Ebenso überrascht, wie selbstverständlich die frechforsche Dienerschaft sich mit eigener Meinung und korrupt in Gang gesetzten Intrigen in das Geschehen mischt als wären wir schon mitten in der Aufklärung hundert Jahre später. Daher verwundert auch nicht, dass die in wortmächtige Beschimpfungstiraden ausartenden Duette von Dorillo und Pantano (CD 2, Track 15, CD 3, Track 3) zum Amüsantesten gehören, was an barock musikalischer Verhohnepipelung existiert.
Über die Sängerbesetzung kann nur das Beste berichtet werden. Neben der hinreißenden Arianne Venditelli in der Titelrolle der sich bis auf die Spitze der Selbstverleugnung als treu gebarenden Idalma und der magentasamt timbrierten Kontraaltistin Margherita Maria Sala als nicht minder standhafte Irene ist es vor allem der Bariton Morgan Pearse, der mit seiner großen Koloraturarie (CD 2, Track 11) begeistert. Mit einem sämig kernigen Timbre und einem immensen Tonumfang à la Samuel Ramey ausgestattet, ist der australische Sänger in der Rolle des Almiro die ganz große stimmliche Entdeckung der Produktion. Aber auch der bewegliche lyrische Sopran der entzückenden Anita Rosati in der Hosenrolle des Dorillio und ihr bissig sarkastisches Pendant, der süditalienische Bass Rocco Cavaluzzi als Pantano, begeistern mit ihren temporeichen Wortgefechten. Der Tenor Juan Sancho als Celindo agiert rollendeckend.

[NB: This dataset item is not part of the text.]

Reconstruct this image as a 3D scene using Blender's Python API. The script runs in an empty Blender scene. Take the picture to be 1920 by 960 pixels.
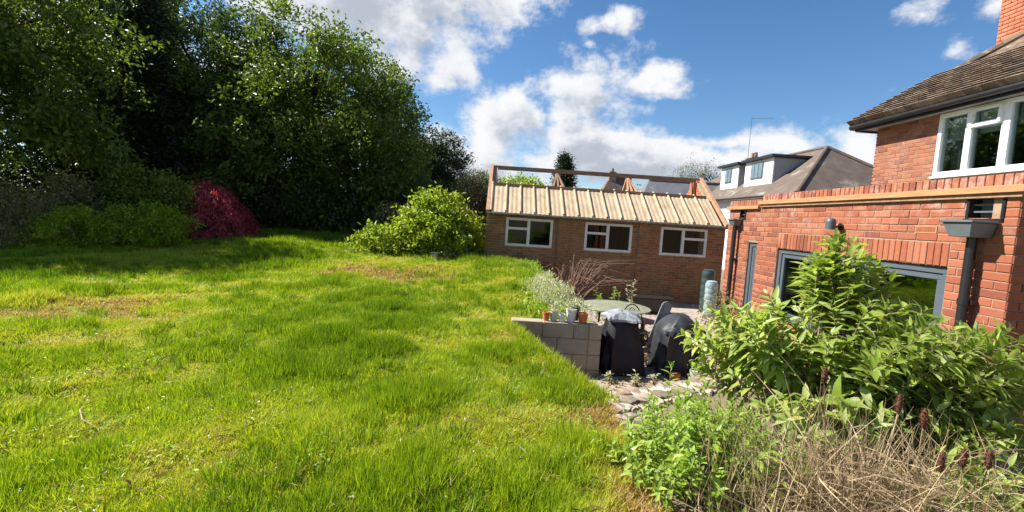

Das international zusammengesetzte Innsbrucker Festwochenorchester beweist einmal mehr seinen Rang als Wundertüten-Klangkörper der Alten Musik. Schließlich ist es das Orchester und die vielen als Continuo eingesetzten Instrumente, die unter der Leitung von Alessandro de Marchi der Aufführung ihre Würze und Prosecco-blubberndes Moussieren garantieren.